How Invenergy Quietly Became One of the Biggest Players in Grid Storage

After years flying under the radar, the renewables developer bagged one of the largest utility storage contracts ever. It may just be getting started.

Photo Credit: Invenergy

It's not that Invenergy was ever shy about its storage ambitions.

The Chicago-based developer, which has built 22,600 megawatts of wind, solar and natural-gas generation, entered the storage market in a big way back in 2015. It delivered two 31.5-megawatt projects within six months of each other, outranking any other batteries installed in the U.S. that year.

Then the company went quiet — a fittingly massive followup didn't materialize. Until early this year, when Invenergy revealed that it would supply much of utility Arizona Public Service's landmark 850-megawatt energy storage procurement, designed to shift its ample solar resource into nighttime capacity.

APS enlisted Invenergy to supply a 50-megawatt system under a power-purchase agreement, and to build and transfer a portfolio of 140 megawatts connected to APS solar plants (more may follow, as the details get ironed out).

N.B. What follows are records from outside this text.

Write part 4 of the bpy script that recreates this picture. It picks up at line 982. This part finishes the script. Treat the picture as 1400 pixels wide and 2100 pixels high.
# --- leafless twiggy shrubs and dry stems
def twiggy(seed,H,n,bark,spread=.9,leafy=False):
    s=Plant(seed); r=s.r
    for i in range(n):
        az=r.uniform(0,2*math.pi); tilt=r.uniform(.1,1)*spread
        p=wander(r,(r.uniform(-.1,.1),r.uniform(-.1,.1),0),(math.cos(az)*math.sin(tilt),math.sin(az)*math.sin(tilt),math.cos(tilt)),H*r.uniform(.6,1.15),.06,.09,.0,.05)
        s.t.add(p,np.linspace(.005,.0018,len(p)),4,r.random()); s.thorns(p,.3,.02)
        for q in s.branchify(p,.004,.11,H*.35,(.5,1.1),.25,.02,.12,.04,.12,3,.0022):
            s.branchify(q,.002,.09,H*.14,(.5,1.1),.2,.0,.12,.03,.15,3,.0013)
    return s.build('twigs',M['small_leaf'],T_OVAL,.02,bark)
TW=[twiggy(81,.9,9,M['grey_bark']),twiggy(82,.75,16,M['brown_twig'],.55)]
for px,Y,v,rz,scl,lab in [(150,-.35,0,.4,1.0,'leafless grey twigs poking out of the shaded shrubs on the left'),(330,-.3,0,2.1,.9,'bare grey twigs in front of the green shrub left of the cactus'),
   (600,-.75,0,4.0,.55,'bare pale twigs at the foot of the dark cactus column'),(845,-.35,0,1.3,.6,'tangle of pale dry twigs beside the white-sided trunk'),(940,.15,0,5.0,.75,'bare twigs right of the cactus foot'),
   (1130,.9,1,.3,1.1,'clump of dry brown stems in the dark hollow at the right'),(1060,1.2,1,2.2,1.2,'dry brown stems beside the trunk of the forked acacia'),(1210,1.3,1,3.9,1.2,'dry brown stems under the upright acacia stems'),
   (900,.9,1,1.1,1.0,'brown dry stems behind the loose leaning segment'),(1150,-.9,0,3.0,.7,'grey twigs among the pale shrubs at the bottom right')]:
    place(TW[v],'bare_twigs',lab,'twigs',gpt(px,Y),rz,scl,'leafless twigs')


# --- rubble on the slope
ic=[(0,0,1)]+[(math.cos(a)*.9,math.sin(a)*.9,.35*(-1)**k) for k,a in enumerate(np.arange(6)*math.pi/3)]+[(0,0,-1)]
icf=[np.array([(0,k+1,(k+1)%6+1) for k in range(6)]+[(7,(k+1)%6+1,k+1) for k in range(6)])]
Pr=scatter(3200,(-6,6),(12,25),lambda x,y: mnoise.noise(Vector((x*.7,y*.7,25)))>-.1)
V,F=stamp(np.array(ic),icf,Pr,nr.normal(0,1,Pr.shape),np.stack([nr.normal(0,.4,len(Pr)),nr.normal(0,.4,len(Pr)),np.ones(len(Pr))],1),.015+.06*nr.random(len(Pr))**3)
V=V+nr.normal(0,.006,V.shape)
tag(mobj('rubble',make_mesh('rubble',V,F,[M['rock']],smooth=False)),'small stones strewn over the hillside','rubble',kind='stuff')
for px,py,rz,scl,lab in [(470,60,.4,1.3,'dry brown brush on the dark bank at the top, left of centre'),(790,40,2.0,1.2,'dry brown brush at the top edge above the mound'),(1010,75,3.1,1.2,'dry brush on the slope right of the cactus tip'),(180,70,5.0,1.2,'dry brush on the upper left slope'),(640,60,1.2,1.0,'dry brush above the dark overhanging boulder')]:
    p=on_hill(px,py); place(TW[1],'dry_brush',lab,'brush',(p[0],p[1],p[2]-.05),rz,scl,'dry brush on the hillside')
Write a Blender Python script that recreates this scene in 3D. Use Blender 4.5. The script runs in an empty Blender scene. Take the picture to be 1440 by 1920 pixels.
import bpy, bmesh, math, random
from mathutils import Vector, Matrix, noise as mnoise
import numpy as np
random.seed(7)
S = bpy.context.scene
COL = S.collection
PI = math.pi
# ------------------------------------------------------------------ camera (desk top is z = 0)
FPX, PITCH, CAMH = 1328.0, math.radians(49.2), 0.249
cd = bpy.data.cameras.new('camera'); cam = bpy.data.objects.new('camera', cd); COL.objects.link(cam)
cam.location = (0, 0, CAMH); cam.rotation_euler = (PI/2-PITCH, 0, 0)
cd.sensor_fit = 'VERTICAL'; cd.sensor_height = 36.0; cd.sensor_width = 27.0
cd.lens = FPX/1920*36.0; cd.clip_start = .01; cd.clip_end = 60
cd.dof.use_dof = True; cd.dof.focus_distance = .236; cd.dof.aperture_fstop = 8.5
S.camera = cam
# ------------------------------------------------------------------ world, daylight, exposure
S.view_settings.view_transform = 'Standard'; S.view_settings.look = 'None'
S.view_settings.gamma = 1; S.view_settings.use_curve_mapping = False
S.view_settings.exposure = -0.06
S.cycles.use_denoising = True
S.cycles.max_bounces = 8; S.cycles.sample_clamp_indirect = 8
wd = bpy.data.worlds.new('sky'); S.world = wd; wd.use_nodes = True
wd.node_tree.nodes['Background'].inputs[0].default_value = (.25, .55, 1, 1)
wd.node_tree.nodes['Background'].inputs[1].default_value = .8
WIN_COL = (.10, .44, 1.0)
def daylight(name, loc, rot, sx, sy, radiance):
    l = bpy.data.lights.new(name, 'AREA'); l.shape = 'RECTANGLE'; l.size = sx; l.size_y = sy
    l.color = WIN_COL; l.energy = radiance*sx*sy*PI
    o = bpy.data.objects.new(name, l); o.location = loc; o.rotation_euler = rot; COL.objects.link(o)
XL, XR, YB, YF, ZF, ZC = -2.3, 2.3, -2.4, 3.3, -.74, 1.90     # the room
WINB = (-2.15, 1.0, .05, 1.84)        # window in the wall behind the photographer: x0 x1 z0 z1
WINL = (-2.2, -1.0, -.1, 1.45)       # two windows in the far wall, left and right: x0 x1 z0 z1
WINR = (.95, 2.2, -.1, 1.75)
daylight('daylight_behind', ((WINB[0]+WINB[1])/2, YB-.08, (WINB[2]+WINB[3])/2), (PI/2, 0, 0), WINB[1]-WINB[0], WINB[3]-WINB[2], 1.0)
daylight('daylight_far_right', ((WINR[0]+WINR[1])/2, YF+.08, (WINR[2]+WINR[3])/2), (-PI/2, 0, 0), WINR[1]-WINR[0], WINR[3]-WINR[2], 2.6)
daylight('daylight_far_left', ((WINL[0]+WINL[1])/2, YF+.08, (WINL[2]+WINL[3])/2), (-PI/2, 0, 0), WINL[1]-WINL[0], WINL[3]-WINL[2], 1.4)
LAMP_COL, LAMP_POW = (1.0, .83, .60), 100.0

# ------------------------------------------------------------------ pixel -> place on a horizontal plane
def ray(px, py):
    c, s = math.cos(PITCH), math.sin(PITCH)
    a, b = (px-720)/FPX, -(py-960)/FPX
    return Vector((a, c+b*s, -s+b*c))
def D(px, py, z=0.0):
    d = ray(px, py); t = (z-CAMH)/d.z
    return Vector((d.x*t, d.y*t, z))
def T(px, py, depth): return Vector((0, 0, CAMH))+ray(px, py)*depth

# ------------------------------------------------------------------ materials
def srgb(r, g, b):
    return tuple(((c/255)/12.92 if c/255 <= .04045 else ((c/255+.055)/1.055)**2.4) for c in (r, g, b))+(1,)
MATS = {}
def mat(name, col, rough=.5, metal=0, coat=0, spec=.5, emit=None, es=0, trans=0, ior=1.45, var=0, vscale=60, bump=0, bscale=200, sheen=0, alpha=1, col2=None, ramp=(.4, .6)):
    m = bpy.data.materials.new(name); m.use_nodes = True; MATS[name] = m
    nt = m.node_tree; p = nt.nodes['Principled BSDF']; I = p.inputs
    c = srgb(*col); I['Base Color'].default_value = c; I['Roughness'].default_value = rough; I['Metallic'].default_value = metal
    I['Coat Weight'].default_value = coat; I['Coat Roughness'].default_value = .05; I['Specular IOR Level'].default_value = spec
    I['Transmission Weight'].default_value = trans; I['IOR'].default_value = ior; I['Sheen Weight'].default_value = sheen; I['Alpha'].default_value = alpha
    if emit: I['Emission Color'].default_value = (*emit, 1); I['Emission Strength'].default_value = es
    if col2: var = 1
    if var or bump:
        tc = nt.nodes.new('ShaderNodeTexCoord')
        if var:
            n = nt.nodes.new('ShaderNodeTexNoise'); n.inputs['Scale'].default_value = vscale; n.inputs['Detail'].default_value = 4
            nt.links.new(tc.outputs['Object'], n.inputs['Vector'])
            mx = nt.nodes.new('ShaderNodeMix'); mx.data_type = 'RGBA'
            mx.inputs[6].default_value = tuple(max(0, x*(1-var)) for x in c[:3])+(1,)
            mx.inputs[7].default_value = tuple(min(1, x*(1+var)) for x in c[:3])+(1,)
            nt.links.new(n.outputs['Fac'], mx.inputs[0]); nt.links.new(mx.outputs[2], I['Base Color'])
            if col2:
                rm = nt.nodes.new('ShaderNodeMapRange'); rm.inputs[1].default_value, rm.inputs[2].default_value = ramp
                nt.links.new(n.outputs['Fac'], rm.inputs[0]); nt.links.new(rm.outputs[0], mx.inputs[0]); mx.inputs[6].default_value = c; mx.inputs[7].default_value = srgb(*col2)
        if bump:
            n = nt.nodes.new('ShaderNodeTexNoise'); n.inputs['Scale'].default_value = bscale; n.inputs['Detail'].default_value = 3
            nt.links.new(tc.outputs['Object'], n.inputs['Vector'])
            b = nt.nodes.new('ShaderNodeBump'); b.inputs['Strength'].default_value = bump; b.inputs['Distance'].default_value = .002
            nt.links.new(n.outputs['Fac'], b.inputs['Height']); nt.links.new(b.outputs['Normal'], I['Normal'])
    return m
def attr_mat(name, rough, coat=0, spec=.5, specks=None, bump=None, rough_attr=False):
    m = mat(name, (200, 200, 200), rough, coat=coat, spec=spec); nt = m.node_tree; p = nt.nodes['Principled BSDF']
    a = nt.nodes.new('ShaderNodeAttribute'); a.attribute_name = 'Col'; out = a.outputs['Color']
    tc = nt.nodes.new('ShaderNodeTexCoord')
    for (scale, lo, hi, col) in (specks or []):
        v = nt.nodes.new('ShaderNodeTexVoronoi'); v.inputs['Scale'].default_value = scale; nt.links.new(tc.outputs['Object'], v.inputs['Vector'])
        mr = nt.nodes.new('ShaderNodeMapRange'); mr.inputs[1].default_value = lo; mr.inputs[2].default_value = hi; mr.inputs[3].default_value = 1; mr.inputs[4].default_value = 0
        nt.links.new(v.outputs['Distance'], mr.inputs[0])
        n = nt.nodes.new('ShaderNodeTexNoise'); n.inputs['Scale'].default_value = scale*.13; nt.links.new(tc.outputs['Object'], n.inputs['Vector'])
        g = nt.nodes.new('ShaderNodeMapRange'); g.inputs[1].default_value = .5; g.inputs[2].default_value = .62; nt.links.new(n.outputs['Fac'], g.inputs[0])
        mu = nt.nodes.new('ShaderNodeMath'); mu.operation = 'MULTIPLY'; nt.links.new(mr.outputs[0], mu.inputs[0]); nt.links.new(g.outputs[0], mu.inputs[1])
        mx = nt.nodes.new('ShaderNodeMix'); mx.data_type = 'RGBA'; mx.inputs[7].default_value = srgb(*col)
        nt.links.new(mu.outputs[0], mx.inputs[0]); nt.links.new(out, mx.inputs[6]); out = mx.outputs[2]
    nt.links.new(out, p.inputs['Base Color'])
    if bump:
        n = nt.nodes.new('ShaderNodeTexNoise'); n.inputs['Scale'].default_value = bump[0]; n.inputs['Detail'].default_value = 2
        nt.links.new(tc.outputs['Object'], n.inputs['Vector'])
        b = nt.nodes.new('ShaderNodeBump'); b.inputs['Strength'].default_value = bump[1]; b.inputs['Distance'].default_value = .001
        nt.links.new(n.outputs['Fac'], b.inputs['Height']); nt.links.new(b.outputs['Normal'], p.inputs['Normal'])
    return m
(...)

These and a few other projects bring Invenergy's portfolio of operating or contracted storage to 260 megawatts and 700 megawatt-hours. To top it off, the Energy Storage Association awarded Invenergy the Outstanding Industry Achievement Award at this week's conference in Phoenix, not far from where the big battery will appear.

Greentech Media sat down with Kris Zadlo, Invenergy's senior vice president in charge of storage development, to hear how the company got to where it is now.

Build and learn

Zadlo's team began investigating storage in 2011, and installed its first pilot in 2012 — a 2.5-megawatt system in the PJM grid.

The company followed up with the two 31.5-megawatt deployments in 2015, both operating as merchant frequency regulation plays in PJM, the first major utility-scale storage market. One of those, the Grand Ridge Energy Center, won the innovation award from Energy Storage North America.

Then Invenergy went quiet until early 2019, even as the storage market started picking up pace.

The company returned to the spotlight in January with a peak capacity battery it built for MidAmerican Energy within four months, but that system was a diminutive 1 megawatt/4 megawatt-hours.

The APS projects, revealed the following month, shed light on what Invenergy had really been up to those last three years.

"We've been grooming our development pipeline," Zadlo said. "You want to strategically submit interconnection requests, and sometimes it takes time to go through the queue."

The experience owning and operating the PJM projects gave the team confidence in battery chemistry, deployment and operations, Zadlo noted.

They started analyzing where else storage would make sense, and decided sunny Arizona was a strong candidate. Invenergy submitted an interconnection request there years before the state started building large-scale storage.

"When APS actually issued their [request for proposals], we already had an executed interconnection agreement for a storage facility within the Phoenix area, all ready and teed up to go," Zadlo said.

"You're buying a box of chemicals"

Many of the skills Invenergy uses for wind, solar and gas development come in handy for storage as well.

Invenergy built more than 1.4 gigawatts of wind capacity last year, claiming the No. 2 position in the U.S. market, according to the American Wind Energy Association.

"You still have to get the land, go through the interconnection process, permit the facility," Zadlo said of storage. "Granted, it's different technology, but the core concepts are the same."

Though observers often see natural connections between renewables plants and batteries, Zadlo said the expertise from building and operating thermal plants is actually more instructive for batteries.

"At the end of the day, what you're doing is you're buying a box of chemicals, and that box of chemicals has a certain life," he explained. "People fail to realize that deploying batteries is very easy, and operating is very easy, but using their life up is very easy as well, if you don't operate it properly."

The storage business also owes its existence to the work of Invenergy's regulatory affairs team, which Zadlo oversees.

The regulatory analysts noticed rule changes in PJM that opened up fast frequency response for batteries to participate. After running the numbers on potential business cases, they took it up the chain.

"When you work for an entrepreneurial company, all you have to say is, 'We think this works,'" Zadlo recalled.

Scale of storage opportunity

Though bullish on storage, Zadlo said he does not expect it to rival the scale of Invenergy's wind or solar businesses.

Instead, he described energy storage as an increasingly vital enabler for those businesses.

"It's like buying a car without a radio: You have to have it," he said. "If we want to grow the solar business, we have to be in the storage business, because the two are synonymous now."

He also sees potential for pairing batteries with gas plants, an approach that GE has championed but which remains limited in its number of deployments.

Many states have yet to embrace renewables in a big way, much less energy storage. But even utilities that have little investment in the technology have begun routinely including it in their requests for proposals.

If the Arizona case proves anything, it's that a utility can jump from buying small batteries to hundreds of megawatts faster than would have seemed possible even a year ago.